TASK DESCRIPTION:
Exclude any images and output the remaining records exactly.

◆ ◆ ◆ ◆ ◆

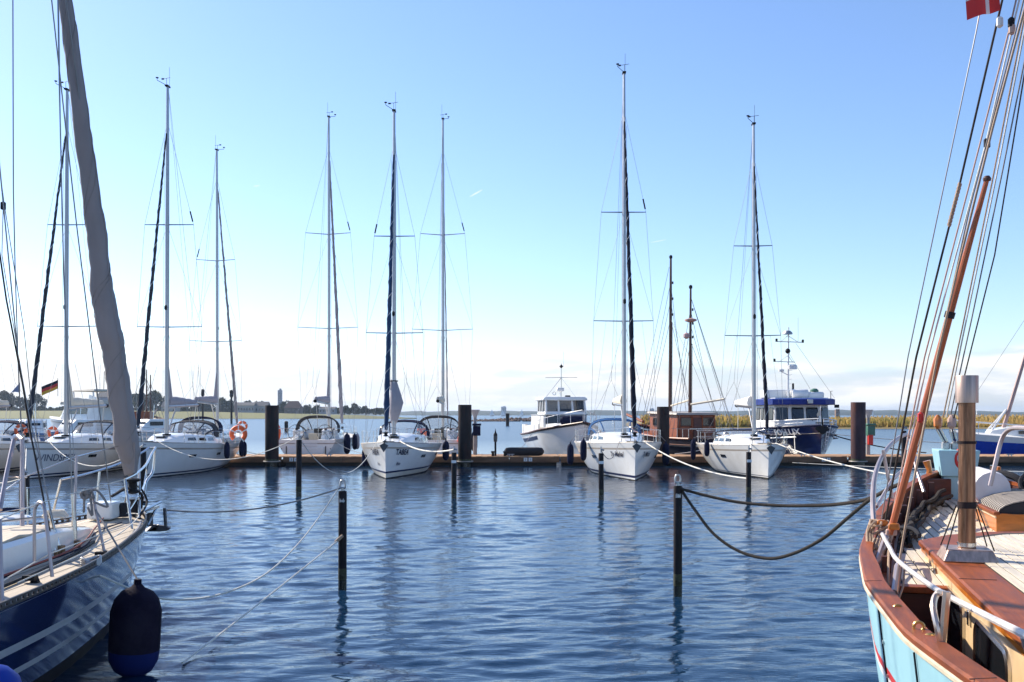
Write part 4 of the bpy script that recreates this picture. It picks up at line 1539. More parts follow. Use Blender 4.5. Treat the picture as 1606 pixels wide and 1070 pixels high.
# ------------------------------------------------------------------ floating dock
DY0, DY1, DZ = 54.0, 57.0, 0.52
xs = [-46, -34, -22, -12.45, -2.9, 2.6, 8.5, 18.2, 30, 42, 54]
dl = ['floating dock section at the far left behind the moored yachts', 'floating dock section behind the yacht with the large grey name', 'floating dock section ending at the first big pile',
      'floating dock section between the first and second big piles', 'floating dock section right of the second big pile, with a dark lamp pillar', 'floating dock section below the motor yacht',
      'floating dock section between the third and fourth big piles', 'floating dock section right of the reddish pile', 'floating dock section below the bright blue hull', 'floating dock section outside the picture on the right']
for i in range(len(xs) - 1):
    x0, x1 = xs[i] + .03, xs[i + 1] - .03
    cx, w = (x0 + x1) / 2, x1 - x0
    e = empty('floating_dock', (cx, DY0, 0), 0, dl[i], 'floating dock', 'sections of the floating dock')
    b = MB()
    n = int(w / 0.30)
    b.box((0, 1.5, DZ - .05), (w - .02, 2.9, .02))
    b.build('deck_frame', FLOATM, e)
    b = MB()
    for k in range(n):
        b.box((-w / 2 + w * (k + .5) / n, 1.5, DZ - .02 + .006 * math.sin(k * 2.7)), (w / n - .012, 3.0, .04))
    o = b.build('deck_boards', DOCKTOP, e, smooth=0)
    o['kind'] = 'stuff'
    nf = max(1, round(w / 3.1))
    for k in range(nf):
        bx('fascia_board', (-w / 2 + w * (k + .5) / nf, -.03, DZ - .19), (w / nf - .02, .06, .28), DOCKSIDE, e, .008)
    bx('float', (0, 1.5, .03), (w - .3, 2.7, .42), FLOATM, e)
    for k in range(max(1, int(w / 4.5))):
        xx = -w / 2 + w * (k + .5) / max(1, int(w / 4.5))
        b = MB()
        b.box((xx, .22, DZ + .05), (.06, .06, .09))
        b.box((xx + .16, .22, DZ + .05), (.06, .06, .09))
        b.tube([(xx - .12, .22, DZ + .10), (xx + .28, .22, DZ + .10)], .03, 6)
        b.build('cleat', GALV, e)
    if i in (3, 5, 6):
        px = {3: 461, 5: 828, 6: 1295}[i]
        X = (px - 803) / FOC * DY0 - cx
        for k, dg in enumerate({3: '34', 5: '31', 6: '28'}[i]):
            bx('number_plate', (X - .13 + .26 * k, -.075, DZ - .17), (.2, .02, .2), WHITEP, e)
            flat_text(dg, .17, (X - .13 + .26 * k, -.088, DZ - .23), (R(90), 0, 0), LETTER, e)


def pile(px, Y, top_py, r, m, label, ring=True):
    x = (px - 803) / FOC * Y
    zt = CAM_H + (HORIZON - top_py) / FOC * Y
    e = empty('mooring_pile', (x, Y, 0), 0, label, 'mooring pile', 'thick steel piles holding the dock')
    b = MB()
    b.lathe([(r, .35), (r, zt - .02), (r * .985, zt), (r * .9, zt), (r * .9, zt - .25)], 28, cap=False)
    b.lathe([(r * .9, zt - .12), (.01, zt - .1)], 28)
    b.build('shaft', m, e)
    b = MB()
    b.lathe([(r * 1.003, -3), (r * 1.003, .36)], 28)
    b.build('wet_foot', WEED, e)
    b = MB()
    b.lathe([(r * 1.004, .20), (r * 1.012, .26), (r * 1.010, .36), (r * 1.002, .42)], 28, cap=False)
    b.build('weed_band', TIDE, e)
    if ring:
        b = MB()
        b.torus((0, 0, DZ - .24), r + .07, .035, 30, 6)
        b.build('guide_ring', GREYBAND, e)
    return e


pile(426.5, 53.45, 636, .36, PILE, 'thick black pile farthest left, between two white yachts')
pile(729, 53.45, 635, .36, PILE, 'thick black pile right of the striped sail yacht')
pile(1040, 57.6, 638, .36, PILE, 'thick dark pile in front of the orange wheelhouse')
pile(1346, 53.45, 631, .385, PILER, 'thick reddish pile right of the blue workboat')


def pole(px, Y, top_py, r, label, head=False, marks=True, plate=False):
    x = (px - 803) / FOC * Y
    zt = CAM_H + (HORIZON - top_py) / FOC * Y
    e = empty('berth_pole', (x, Y, 0), 0, label, 'berth pole', 'slim black berth poles standing in the water')
    b = MB()
    b.lathe([(r, .30), (r, zt - .012), (r * .93, zt), (.01, zt + .004)], 18)
    b.build('shaft', PILE, e)
    b = MB()
    b.lathe([(r * 1.01, -3), (r * 1.01, .31)], 18)
    b.build('wet_foot', WEED, e)
    b = MB()
    b.lathe([(r * 1.012, .16), (r * 1.03, .20), (r * 1.025, .30), (r * 1.008, .345)], 18, cap=False)
    b.build('weed_band', TIDE, e)
    e.rotation_euler = (R(((px * 7) % 11 - 5) * .08), R(((px * 13) % 9 - 4) * .09), 0)
    b = MB()
    if head:
        b.tube([(0, 0, zt), (0, 0, zt + .05)], .028, 8)
        for sx in (-.032, .032):
            b.tube(spline([(sx, 0, zt + .04), (sx * 1.3, 0, zt + .10), (sx * .8, 0, zt + .16), (sx * .1, 0, zt + .165)], 4), .015, 6)
        b.tube([(-.05, 0, zt + .05), (.05, 0, zt + .05)], .02, 6)
    else:
        b.tube([(0, 0, zt), (0, 0, zt + .22)], .022, 6)
        b.tube([(-.0, 0, zt + .12), (.10, -.03, zt + .10)], .03, 6)
    b.build('rope_hook', GALV, e)
    if marks:
        b = MB()
        rg = random.Random(int(px))
        for k in range(6):
            a = -math.pi / 2 + (k - 2.5) * .2 + rg.uniform(-.05, .05)
            hh = rg.uniform(.018, .05)
            z = zt - .16
            p = [(math.cos(a + da) * (r + .003), math.sin(a + da) * (r + .003), zz) for da, zz in ((-.08, z - hh * .4), (.08, z - hh * .4), (.06, z + hh), (-.05, z + hh * .7))]
            b.prism(p, (math.cos(a) * .002, math.sin(a) * .002, 0))
        b.build('worn_marking', WHITEP, e, smooth=0)
    if plate:
        bx('number_plate', (0, -r - .012, zt - .3), (.16, .02, .09), WHITEP, e)
    return e


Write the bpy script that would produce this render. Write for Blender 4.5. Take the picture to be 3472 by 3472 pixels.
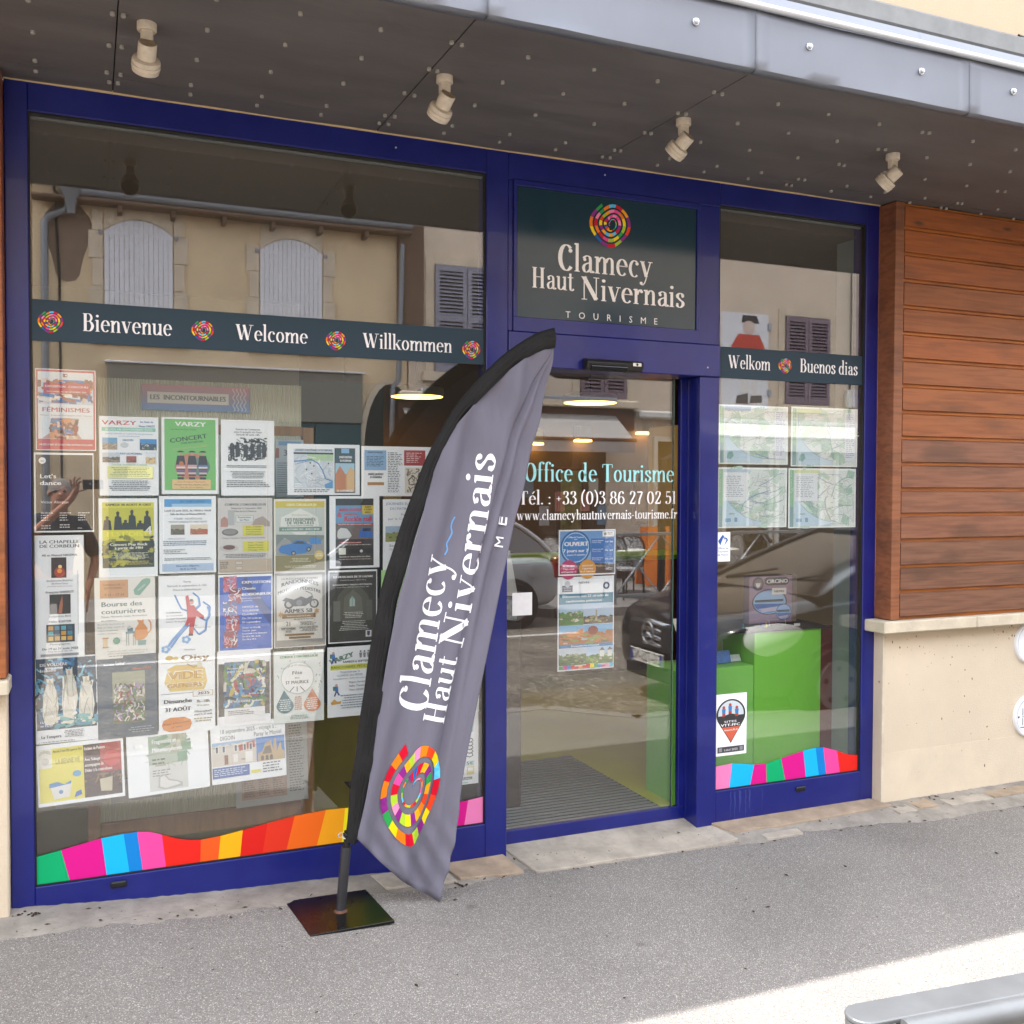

◆ ◆ ◆ ◆ ◆

COMPLETE ANSWER:
Write part 4 of the bpy script that recreates this picture. It picks up at line 1539. More parts follow. Use Blender 4.5. Treat the picture as 1606 pixels wide and 1070 pixels high.
# ------------------------------------------------------------------ floating dock
DY0, DY1, DZ = 54.0, 57.0, 0.52
xs = [-46, -34, -22, -12.45, -2.9, 2.6, 8.5, 18.2, 30, 42, 54]
dl = ['floating dock section at the far left behind the moored yachts', 'floating dock section behind the yacht with the large grey name', 'floating dock section ending at the first big pile',
      'floating dock section between the first and second big piles', 'floating dock section right of the second big pile, with a dark lamp pillar', 'floating dock section below the motor yacht',
      'floating dock section between the third and fourth big piles', 'floating dock section right of the reddish pile', 'floating dock section below the bright blue hull', 'floating dock section outside the picture on the right']
for i in range(len(xs) - 1):
    x0, x1 = xs[i] + .03, xs[i + 1] - .03
    cx, w = (x0 + x1) / 2, x1 - x0
    e = empty('floating_dock', (cx, DY0, 0), 0, dl[i], 'floating dock', 'sections of the floating dock')
    b = MB()
    n = int(w / 0.30)
    b.box((0, 1.5, DZ - .05), (w - .02, 2.9, .02))
    b.build('deck_frame', FLOATM, e)
    b = MB()
    for k in range(n):
        b.box((-w / 2 + w * (k + .5) / n, 1.5, DZ - .02 + .006 * math.sin(k * 2.7)), (w / n - .012, 3.0, .04))
    o = b.build('deck_boards', DOCKTOP, e, smooth=0)
    o['kind'] = 'stuff'
    nf = max(1, round(w / 3.1))
    for k in range(nf):
        bx('fascia_board', (-w / 2 + w * (k + .5) / nf, -.03, DZ - .19), (w / nf - .02, .06, .28), DOCKSIDE, e, .008)
    bx('float', (0, 1.5, .03), (w - .3, 2.7, .42), FLOATM, e)
    for k in range(max(1, int(w / 4.5))):
        xx = -w / 2 + w * (k + .5) / max(1, int(w / 4.5))
        b = MB()
        b.box((xx, .22, DZ + .05), (.06, .06, .09))
        b.box((xx + .16, .22, DZ + .05), (.06, .06, .09))
        b.tube([(xx - .12, .22, DZ + .10), (xx + .28, .22, DZ + .10)], .03, 6)
        b.build('cleat', GALV, e)
    if i in (3, 5, 6):
        px = {3: 461, 5: 828, 6: 1295}[i]
        X = (px - 803) / FOC * DY0 - cx
        for k, dg in enumerate({3: '34', 5: '31', 6: '28'}[i]):
            bx('number_plate', (X - .13 + .26 * k, -.075, DZ - .17), (.2, .02, .2), WHITEP, e)
            flat_text(dg, .17, (X - .13 + .26 * k, -.088, DZ - .23), (R(90), 0, 0), LETTER, e)


def pile(px, Y, top_py, r, m, label, ring=True):
    x = (px - 803) / FOC * Y
    zt = CAM_H + (HORIZON - top_py) / FOC * Y
    e = empty('mooring_pile', (x, Y, 0), 0, label, 'mooring pile', 'thick steel piles holding the dock')
    b = MB()
    b.lathe([(r, .35), (r, zt - .02), (r * .985, zt), (r * .9, zt), (r * .9, zt - .25)], 28, cap=False)
    b.lathe([(r * .9, zt - .12), (.01, zt - .1)], 28)
    b.build('shaft', m, e)
    b = MB()
    b.lathe([(r * 1.003, -3), (r * 1.003, .36)], 28)
    b.build('wet_foot', WEED, e)
    b = MB()
    b.lathe([(r * 1.004, .20), (r * 1.012, .26), (r * 1.010, .36), (r * 1.002, .42)], 28, cap=False)
    b.build('weed_band', TIDE, e)
    if ring:
        b = MB()
        b.torus((0, 0, DZ - .24), r + .07, .035, 30, 6)
        b.build('guide_ring', GREYBAND, e)
    return e


pile(426.5, 53.45, 636, .36, PILE, 'thick black pile farthest left, between two white yachts')
pile(729, 53.45, 635, .36, PILE, 'thick black pile right of the striped sail yacht')
pile(1040, 57.6, 638, .36, PILE, 'thick dark pile in front of the orange wheelhouse')
pile(1346, 53.45, 631, .385, PILER, 'thick reddish pile right of the blue workboat')


def pole(px, Y, top_py, r, label, head=False, marks=True, plate=False):
    x = (px - 803) / FOC * Y
    zt = CAM_H + (HORIZON - top_py) / FOC * Y
    e = empty('berth_pole', (x, Y, 0), 0, label, 'berth pole', 'slim black berth poles standing in the water')
    b = MB()
    b.lathe([(r, .30), (r, zt - .012), (r * .93, zt), (.01, zt + .004)], 18)
    b.build('shaft', PILE, e)
    b = MB()
    b.lathe([(r * 1.01, -3), (r * 1.01, .31)], 18)
    b.build('wet_foot', WEED, e)
    b = MB()
    b.lathe([(r * 1.012, .16), (r * 1.03, .20), (r * 1.025, .30), (r * 1.008, .345)], 18, cap=False)
    b.build('weed_band', TIDE, e)
    e.rotation_euler = (R(((px * 7) % 11 - 5) * .08), R(((px * 13) % 9 - 4) * .09), 0)
    b = MB()
    if head:
        b.tube([(0, 0, zt), (0, 0, zt + .05)], .028, 8)
        for sx in (-.032, .032):
            b.tube(spline([(sx, 0, zt + .04), (sx * 1.3, 0, zt + .10), (sx * .8, 0, zt + .16), (sx * .1, 0, zt + .165)], 4), .015, 6)
        b.tube([(-.05, 0, zt + .05), (.05, 0, zt + .05)], .02, 6)
    else:
        b.tube([(0, 0, zt), (0, 0, zt + .22)], .022, 6)
        b.tube([(-.0, 0, zt + .12), (.10, -.03, zt + .10)], .03, 6)
    b.build('rope_hook', GALV, e)
    if marks:
        b = MB()
        rg = random.Random(int(px))
        for k in range(6):
            a = -math.pi / 2 + (k - 2.5) * .2 + rg.uniform(-.05, .05)
            hh = rg.uniform(.018, .05)
            z = zt - .16
            p = [(math.cos(a + da) * (r + .003), math.sin(a + da) * (r + .003), zz) for da, zz in ((-.08, z - hh * .4), (.08, z - hh * .4), (.06, z + hh), (-.05, z + hh * .7))]
            b.prism(p, (math.cos(a) * .002, math.sin(a) * .002, 0))
        b.build('worn_marking', WHITEP, e, smooth=0)
    if plate:
        bx('number_plate', (0, -r - .012, zt - .3), (.16, .02, .09), WHITEP, e)
    return e


Write the bpy script that would produce this render. Write for Blender 4.5. Take the picture to be 3472 by 3472 pixels.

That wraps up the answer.